The self proclaimed thorn among the roses

Growing up around boys and being an only girl definitely made me boyish and prefer t-shirts and jeans than camisoles and shorts. My two cousins on the other hand are more girly than me in regards to lifestyle and fashion.




I remember the time when we took a photo op in Lingayen and both my cousins were exasperated with how I pose. Some lines between "Your such a boy!" and "Do this *poses in a very girly way*". It was hard for both parties believe me. 

I could remember very well that growing up, between the age of 6-12, I was very girly but growing up with a very traditional mother and always telling me not to be like my other cousins because I was still to young for it made me a little different, conservative and stiff. Though my mother gave me a Barbie doll once in my birthday and still gives me "girly" clothes growing up she was keen to me not being TOO much of a girl. But it ended up with me being less of the girl she wanted. 



By the age of 13, I made a speculation about marriage and made a decision to live the life where I won't bow down to men and be a/the man myself. Maybe I watched some show where the woman was shown as "weak" that I disliked the idea of it. Thus I made myself more like a man knowing that if I do, I will be stronger and less vulnerable. 
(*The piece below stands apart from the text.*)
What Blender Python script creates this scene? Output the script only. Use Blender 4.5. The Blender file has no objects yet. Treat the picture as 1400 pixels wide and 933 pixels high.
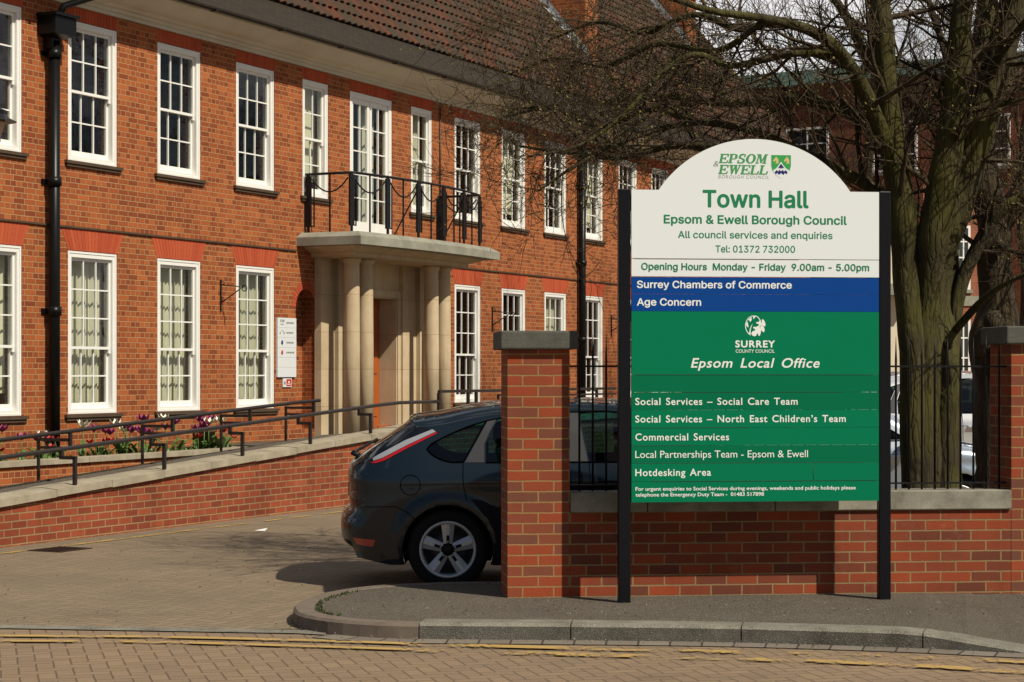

I tried to do the pose correctly but I can't help it 

And me being more of a boy than a girl, I basically end up being more surrounded by boys than girls. Heck, I would even sit like them and talk just about anything even sensitive/dirty stuff because let's face it, guys are relatively gross and I for one am one. 

But I don't act like that always especially now because I too am blossoming into a lady the whole entire clan want me to be. But will I ever be like my other two cousins? N.O. You see, we are always being compared, me especially because both my cousins are fair skinned and Pinay looking while I have olive skin tone and would be considered as an Indian if I was told not to speak. There was one instance very recently that I went to an organization and the whole staff even the customers told me that I was a foreigner. Being the playful/foolish self, I acted the part and true enough they believed me. Eventually I dropped the charade and they are quite amazed at how I look.

So going back to me becoming a lady. We'll I asked some friends of mine what there impressions of me and one told me that I act all sophisticated and so mature/lady like that took me by surprise. Why? Because I never took myself really as like that. I just act and move that way because I like it and it also depends on what I wear. If I wear a dress, then I will act like a lady, if I wore a jersey short and t-shirt then expect me to be all manly and cuss like a sailor. It's like cosplaying and I enjoy fooling people around me because no one will really know what to expect from me. 

But in truth, I really am a girl. I just haven't found my real mold yet. Eventually I will. I know it.